[Data entries]

-=-=-

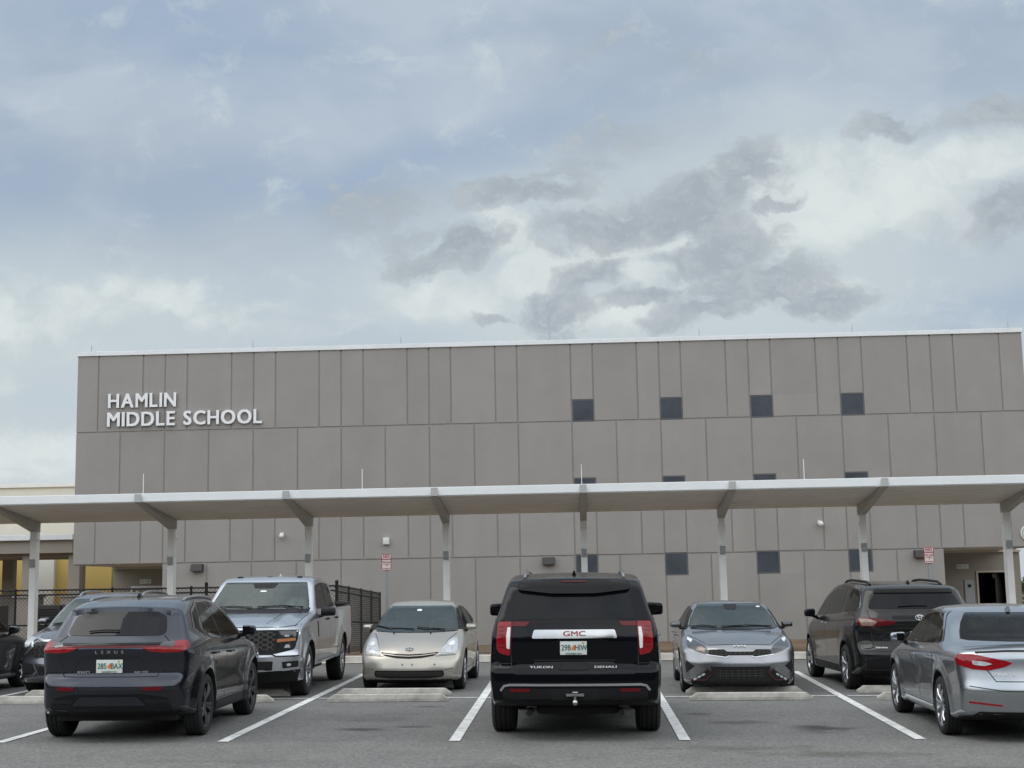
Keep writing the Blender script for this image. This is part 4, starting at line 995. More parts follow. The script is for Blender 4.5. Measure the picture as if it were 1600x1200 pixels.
# ---------------------------------------------------------------- cars
def paint(name, c, metal=.5, rough=.32, coat=.8, spec=.5): return mat(name, c, rough, metal, spec, coat, nscale=1.6, namp=.06)
GAP = MT['seam']; BP = MT['black_plastic']
def finish(root, s, bv, style, rim, gl=None):
    make_wheels(root, s, style, rim, MT['rubber'], MT['under'])
    for w in s['windows']: patch2('side_window', root, bv, w, 'side', MT[s.get('sg', 'glass_side')], off=.003, thick=.008, r=.03)
    if s.get('pillars'): seams('window_trim', root, bv, [('side', s['pillars'])], BP, .06, .0022)
    seams('door_seam', root, bv, [('side', s['seams'])], GAP, .009)
    if s.get('trim'): seams('chrome_trim', root, bv, [('side', s['trim'])], MT['chrome'], .020, .007)
def roofrails(root, bv, x0, x1, y, m, r=.016, h=.05):
    for sd in (1, -1):
        bm = bmesh.new(); P = []
        for k in range(11):
            x = x0+(x1-x0)*k/10; p, n = on_body(bv, 'top', x, sd*y); P.append(p+Vector((0, 0, h*min(1, 3.2*math.sin(math.pi*k/10)))))
        tube(bm, P, r, 8); obj('roof_rail', bm, m, root, True)
def fin(root, bv, x, m):
    p, n = on_body(bv, 'top', x, 0); bm = bmesh.new()
    vs = bx(bm, p.x-.09, p.x+.08, -.025, .025, p.z-.01, p.z+.055)
    for v in bm.verts:
        if v.co.z > p.z+.03: v.co.y *= .3; v.co.x = p.x-.05+(v.co.x-p.x)*.4
    bmesh.ops.bevel(bm, geom=bm.edges[:], offset=.006, segments=2, affect='EDGES'); obj('antenna', bm, m, root, True)
def slab(name, root, m, x0, x1, hw, z0, z1, taper=.85, bev=.02):
    bm = bmesh.new(); bx(bm, x0, x1, -hw, hw, z0, z1)
    for v in bm.verts:
        if v.co.x < (x0+x1)/2: v.co.y *= taper
    bmesh.ops.bevel(bm, geom=bm.edges[:], offset=bev, segments=2, affect='EDGES'); return obj(name, bm, m, root, True)
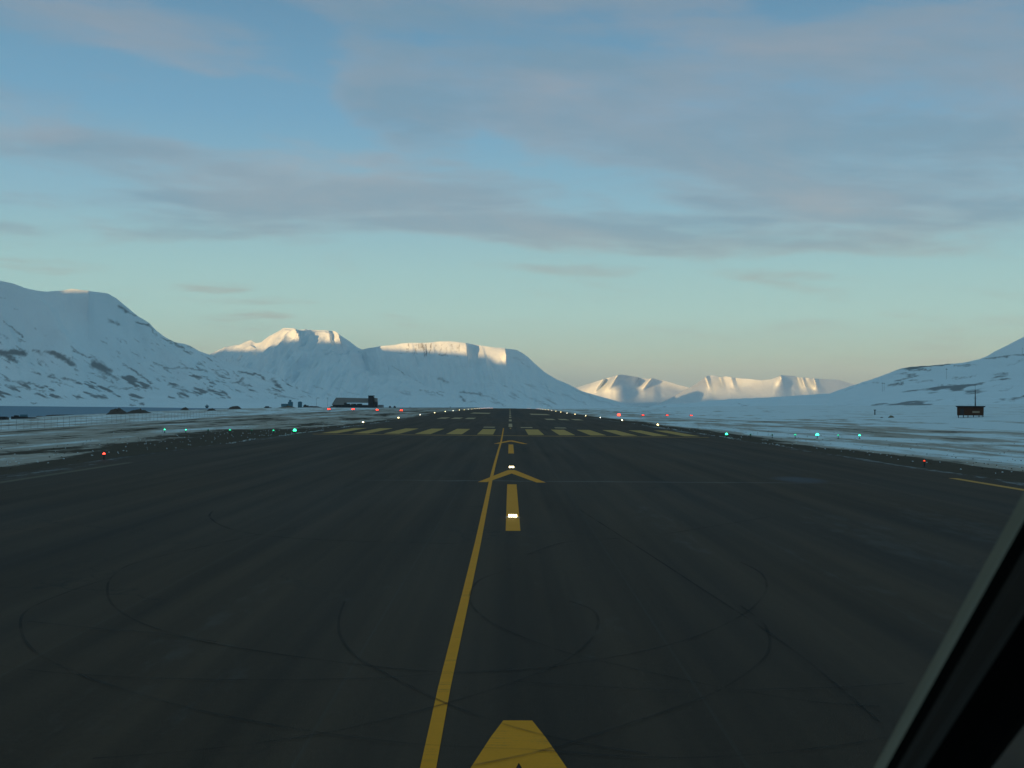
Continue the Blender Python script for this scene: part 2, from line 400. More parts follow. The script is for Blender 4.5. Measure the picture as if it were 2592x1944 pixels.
# runway sheet
YL = sorted(set(list(RY[1:-2])+list(np.arange(-120, 400, 10.))+list(np.arange(400, 1000, 30.))+list(np.arange(1000, 2000, 60.))+[-120.]))
YL = np.array([y for y in YL if -121 <= y <= 1900])
XL = np.array([-23.6, -22.0, -12, -4, 0, 4, 12, 22.0, 23.6])
GX, GY = np.meshgrid(XL, YL)
GXw = GX.copy()
wob = (fbm(YL*.05, YL*0, 3, 3)-.5)
GXw[:, 0] -= .6+wob*1.6; GXw[:, -1] += .6+(fbm(YL*.05, YL*0+9, 3, 4)-.5)*1.6
runway = grid_mesh('runway', GXw, GY, rz(GXw, GY)+.0, m_asph, smooth=False)
tag(runway, kind='structure')
def lay(pts_rows, name, m, lift=.004, parent=runway):
    """strip of quads laid on the runway; rows of (left, right) points"""
    v = []; f = []
    for a, b_ in pts_rows:
        for q in (a, b_):
            L = lift + (0 if q[1] < 150 else .012 if q[1] < 400 else .03)
            v.append((q[0], q[1], float(rz(q[0], q[1]))+L))
    for i in range(len(pts_rows)-1): f.append((2*i, 2*i+1, 2*i+3, 2*i+2))
    return link_mesh(name, v, f, m, parent)
def rect(x0, x1, y0, y1, name, m, lift=.004):
    ys = sorted(set([y0, y1]+[float(y) for y in YL if y0 < y < y1]))
    return lay([((x0, y), (x1, y)) for y in ys], name, m, lift)
# threshold: line and twelve stripes
rect(-22.2, 22.2, 128.0, 129.1, 'threshold_line', m_yel2)
for k in range(6):
    x = 2.05+k*3.62
    for s in (-1, 1):
        a, b_ = sorted((s*x, s*(x+1.85)))
        rect(a, b_, 133.0, 161.5, 'threshold_stripe', m_yel3)
# designator strokes beyond the stripes, as far as they can be read
for (x0, x1, y0, y1) in [(-5.0, -2.9, 172, 178), (1.9, 4.1, 172, 178), (8.2, 10.3, 171, 177)]:
    rect(x0*.82, x1*.82, y0, y1, 'designator_stroke', m_white)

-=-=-

_SHORT PROBLEM_
Retype the data above exactly; pictures are not part of the copy.

_TASK RESULT_
Keep writing the Blender script for this image. This is part 4, starting at line 995. More parts follow. The script is for Blender 4.5. Measure the picture as if it were 1600x1200 pixels.
# ---------------------------------------------------------------- cars
def paint(name, c, metal=.5, rough=.32, coat=.8, spec=.5): return mat(name, c, rough, metal, spec, coat, nscale=1.6, namp=.06)
GAP = MT['seam']; BP = MT['black_plastic']
def finish(root, s, bv, style, rim, gl=None):
    make_wheels(root, s, style, rim, MT['rubber'], MT['under'])
    for w in s['windows']: patch2('side_window', root, bv, w, 'side', MT[s.get('sg', 'glass_side')], off=.003, thick=.008, r=.03)
    if s.get('pillars'): seams('window_trim', root, bv, [('side', s['pillars'])], BP, .06, .0022)
    seams('door_seam', root, bv, [('side', s['seams'])], GAP, .009)
    if s.get('trim'): seams('chrome_trim', root, bv, [('side', s['trim'])], MT['chrome'], .020, .007)
def roofrails(root, bv, x0, x1, y, m, r=.016, h=.05):
    for sd in (1, -1):
        bm = bmesh.new(); P = []
        for k in range(11):
            x = x0+(x1-x0)*k/10; p, n = on_body(bv, 'top', x, sd*y); P.append(p+Vector((0, 0, h*min(1, 3.2*math.sin(math.pi*k/10)))))
        tube(bm, P, r, 8); obj('roof_rail', bm, m, root, True)
def fin(root, bv, x, m):
    p, n = on_body(bv, 'top', x, 0); bm = bmesh.new()
    vs = bx(bm, p.x-.09, p.x+.08, -.025, .025, p.z-.01, p.z+.055)
    for v in bm.verts:
        if v.co.z > p.z+.03: v.co.y *= .3; v.co.x = p.x-.05+(v.co.x-p.x)*.4
    bmesh.ops.bevel(bm, geom=bm.edges[:], offset=.006, segments=2, affect='EDGES'); obj('antenna', bm, m, root, True)
def slab(name, root, m, x0, x1, hw, z0, z1, taper=.85, bev=.02):
    bm = bmesh.new(); bx(bm, x0, x1, -hw, hw, z0, z1)
    for v in bm.verts:
        if v.co.x < (x0+x1)/2: v.co.y *= taper
    bmesh.ops.bevel(bm, geom=bm.edges[:], offset=bev, segments=2, affect='EDGES'); return obj(name, bm, m, root, True)
Continue the Blender Python script for this scene: part 2, from line 400. More parts follow. The script is for Blender 4.5. Measure the picture as if it were 2592x1944 pixels.
# runway sheet
YL = sorted(set(list(RY[1:-2])+list(np.arange(-120, 400, 10.))+list(np.arange(400, 1000, 30.))+list(np.arange(1000, 2000, 60.))+[-120.]))
YL = np.array([y for y in YL if -121 <= y <= 1900])
XL = np.array([-23.6, -22.0, -12, -4, 0, 4, 12, 22.0, 23.6])
GX, GY = np.meshgrid(XL, YL)
GXw = GX.copy()
wob = (fbm(YL*.05, YL*0, 3, 3)-.5)
GXw[:, 0] -= .6+wob*1.6; GXw[:, -1] += .6+(fbm(YL*.05, YL*0+9, 3, 4)-.5)*1.6
runway = grid_mesh('runway', GXw, GY, rz(GXw, GY)+.0, m_asph, smooth=False)
tag(runway, kind='structure')
def lay(pts_rows, name, m, lift=.004, parent=runway):
    """strip of quads laid on the runway; rows of (left, right) points"""
    v = []; f = []
    for a, b_ in pts_rows:
        for q in (a, b_):
            L = lift + (0 if q[1] < 150 else .012 if q[1] < 400 else .03)
            v.append((q[0], q[1], float(rz(q[0], q[1]))+L))
    for i in range(len(pts_rows)-1): f.append((2*i, 2*i+1, 2*i+3, 2*i+2))
    return link_mesh(name, v, f, m, parent)
def rect(x0, x1, y0, y1, name, m, lift=.004):
    ys = sorted(set([y0, y1]+[float(y) for y in YL if y0 < y < y1]))
    return lay([((x0, y), (x1, y)) for y in ys], name, m, lift)
# threshold: line and twelve stripes
rect(-22.2, 22.2, 128.0, 129.1, 'threshold_line', m_yel2)
for k in range(6):
    x = 2.05+k*3.62
    for s in (-1, 1):
        a, b_ = sorted((s*x, s*(x+1.85)))
        rect(a, b_, 133.0, 161.5, 'threshold_stripe', m_yel3)
# designator strokes beyond the stripes, as far as they can be read
for (x0, x1, y0, y1) in [(-5.0, -2.9, 172, 178), (1.9, 4.1, 172, 178), (8.2, 10.3, 171, 177)]:
    rect(x0*.82, x1*.82, y0, y1, 'designator_stroke', m_white)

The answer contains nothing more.